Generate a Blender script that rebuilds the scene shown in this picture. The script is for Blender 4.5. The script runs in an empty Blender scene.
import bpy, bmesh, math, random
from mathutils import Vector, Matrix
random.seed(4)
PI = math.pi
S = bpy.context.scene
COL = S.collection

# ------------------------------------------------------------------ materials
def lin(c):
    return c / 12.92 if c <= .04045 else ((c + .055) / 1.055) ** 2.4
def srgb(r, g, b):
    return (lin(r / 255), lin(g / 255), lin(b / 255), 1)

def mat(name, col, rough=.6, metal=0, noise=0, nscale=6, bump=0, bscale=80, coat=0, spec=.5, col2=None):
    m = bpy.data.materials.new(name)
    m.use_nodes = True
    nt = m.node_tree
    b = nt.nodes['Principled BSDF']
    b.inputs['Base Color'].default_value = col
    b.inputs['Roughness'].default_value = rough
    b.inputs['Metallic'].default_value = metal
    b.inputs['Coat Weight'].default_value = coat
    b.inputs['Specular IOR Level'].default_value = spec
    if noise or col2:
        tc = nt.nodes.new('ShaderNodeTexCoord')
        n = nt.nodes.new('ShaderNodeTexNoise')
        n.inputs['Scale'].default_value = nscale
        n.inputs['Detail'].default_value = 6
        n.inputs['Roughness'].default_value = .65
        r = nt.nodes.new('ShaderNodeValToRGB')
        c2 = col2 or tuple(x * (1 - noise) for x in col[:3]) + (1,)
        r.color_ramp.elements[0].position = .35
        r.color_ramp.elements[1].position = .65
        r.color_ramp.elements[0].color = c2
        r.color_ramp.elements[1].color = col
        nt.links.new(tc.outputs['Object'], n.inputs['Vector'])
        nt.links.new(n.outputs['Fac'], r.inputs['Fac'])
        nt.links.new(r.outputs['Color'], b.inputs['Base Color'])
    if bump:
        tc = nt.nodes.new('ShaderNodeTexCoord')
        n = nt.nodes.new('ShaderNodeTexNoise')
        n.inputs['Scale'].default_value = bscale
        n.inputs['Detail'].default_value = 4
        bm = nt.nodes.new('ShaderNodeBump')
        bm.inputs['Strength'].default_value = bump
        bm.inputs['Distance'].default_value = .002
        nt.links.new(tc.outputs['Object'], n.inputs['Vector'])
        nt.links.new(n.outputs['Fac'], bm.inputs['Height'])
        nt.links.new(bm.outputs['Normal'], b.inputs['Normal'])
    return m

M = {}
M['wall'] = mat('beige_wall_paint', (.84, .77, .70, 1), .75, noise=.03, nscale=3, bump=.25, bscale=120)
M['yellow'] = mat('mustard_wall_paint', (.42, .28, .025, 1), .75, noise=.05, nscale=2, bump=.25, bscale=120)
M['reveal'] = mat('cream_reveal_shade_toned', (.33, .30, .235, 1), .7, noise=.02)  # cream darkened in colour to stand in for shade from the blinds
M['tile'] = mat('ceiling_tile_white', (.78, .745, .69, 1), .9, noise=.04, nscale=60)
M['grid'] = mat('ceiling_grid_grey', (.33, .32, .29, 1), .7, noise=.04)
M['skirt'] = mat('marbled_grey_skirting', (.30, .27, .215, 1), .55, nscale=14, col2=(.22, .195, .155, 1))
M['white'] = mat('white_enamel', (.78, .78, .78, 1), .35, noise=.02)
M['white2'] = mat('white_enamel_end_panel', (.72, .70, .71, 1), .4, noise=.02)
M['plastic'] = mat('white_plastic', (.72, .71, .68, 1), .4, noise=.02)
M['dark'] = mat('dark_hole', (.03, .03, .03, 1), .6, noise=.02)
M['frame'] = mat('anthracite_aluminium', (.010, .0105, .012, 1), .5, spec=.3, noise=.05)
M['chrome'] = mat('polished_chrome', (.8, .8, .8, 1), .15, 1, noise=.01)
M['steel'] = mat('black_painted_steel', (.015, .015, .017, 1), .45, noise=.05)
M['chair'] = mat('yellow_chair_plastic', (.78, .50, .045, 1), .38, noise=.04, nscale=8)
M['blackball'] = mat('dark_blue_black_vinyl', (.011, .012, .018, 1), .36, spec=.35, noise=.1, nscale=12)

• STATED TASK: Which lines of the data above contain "scene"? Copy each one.

• ANSWER TO THE EXERCISE:
Generate a Blender script that rebuilds the scene shown in this picture. The script is for Blender 4.5. The script runs in an empty Blender scene.
S = bpy.context.scene